There are then two things to check: firstly, that there is a sensible notion of differential making $\operatorname{Cok}_\bullet f$ a chain complex such that $\operatorname{coker}f:B_\bullet\to\operatorname{Cok}_\bullet f$ is a chain map, secondly that the induced map $\operatorname{Cok}_\bullet f\to C_\bullet$ which factors $g$ is a genuine chain map.
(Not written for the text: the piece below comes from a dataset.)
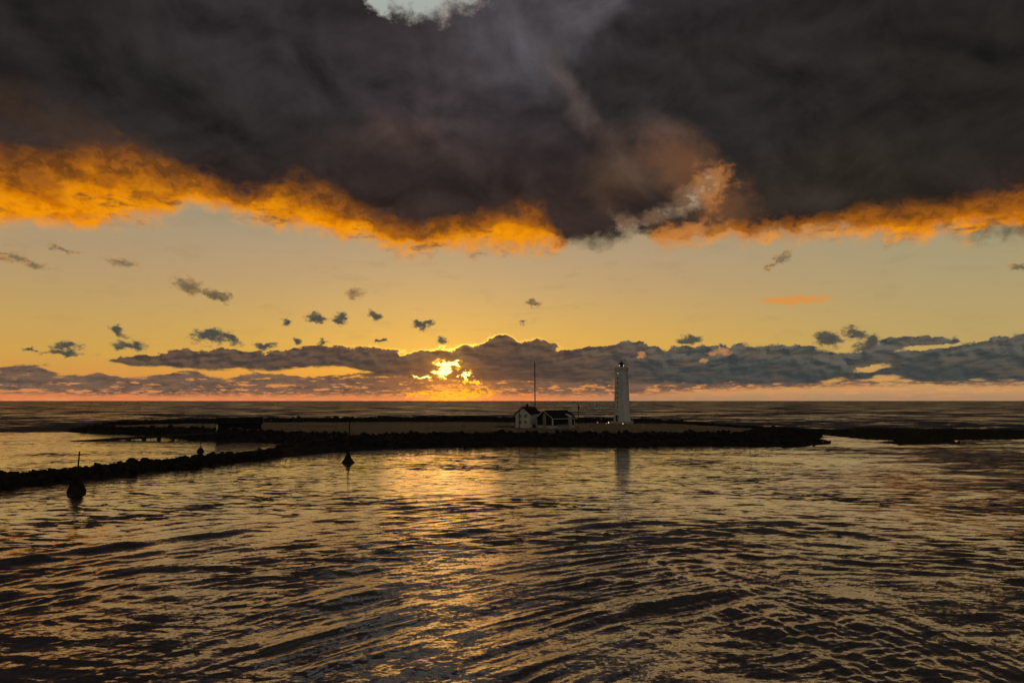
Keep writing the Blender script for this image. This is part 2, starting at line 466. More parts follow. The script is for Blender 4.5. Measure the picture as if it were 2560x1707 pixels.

Let's sort out the first one. As: $$0=\operatorname{coker}f_{n-1}\circ f_{n-1}\circ\partial_n=\operatorname{coker}f_{n-1}\circ\partial_n\circ f_n$$It follows there exists a unique factorisation $\operatorname{coker}f_{n-1}\circ\partial_n=k\circ\operatorname{coker}f_n$. Let's make the $n$th differential for $\operatorname{Cok}_\bullet f$ the arrow $k$. Then, so long as this satisfies the $\partial^2=0$ property, we'd get a chain complex that by construction makes $\operatorname{coker}f$ a chain map. But this thing squaring to zero is straightforward, since when you precompose with $\operatorname{coker}f_{n+1}$ you see: $$k_n\circ k_{n+1}\circ\operatorname{coker}f_{n+1}=\partial_n\circ\operatorname{coker}f_n\circ\partial_{n+1}=\operatorname{coker}f_{n-1}\circ\partial_n\circ\partial_{n+1}=0$$And as this is an epimorphism we can remove the cokernel from the left hand side and deduce $k_n\circ k_{n+1}=0$ for all $n$.
Now for the second part.
Say $g_n=h_n\circ\operatorname{coker}f_n$ for each $n$. $$\begin{align}h_{n-1}\circ\partial_n\circ\operatorname{coker}f_n&=h_{n-1}\circ\operatorname{coker}f_{n-1}\circ\partial_{n-1}\\&=g_{n-1}\circ\partial_n\\&=\partial_n\circ g_n\\&=\partial_n\circ h_n\circ\operatorname{coker}f_n\end{align}$$Ok. By the universal property of cokernels (well, the uniqueness) we know they are epimorphisms; I can therefore remove $\operatorname{coker}f_n$ from both sides of the above (cancellation doesn't mean it has a right inverse!) and conclude $h_{n-1}\circ\partial_n=\partial_n\circ h_n$. So, $h_\bullet:\operatorname{Cok}_\bullet f\to C_\bullet$ is a chain map and it is unique because $g=hf$ iff. $g_n=h_nf_n$ for all $n$ (by definition) and each $h_n$ is unique in this respect.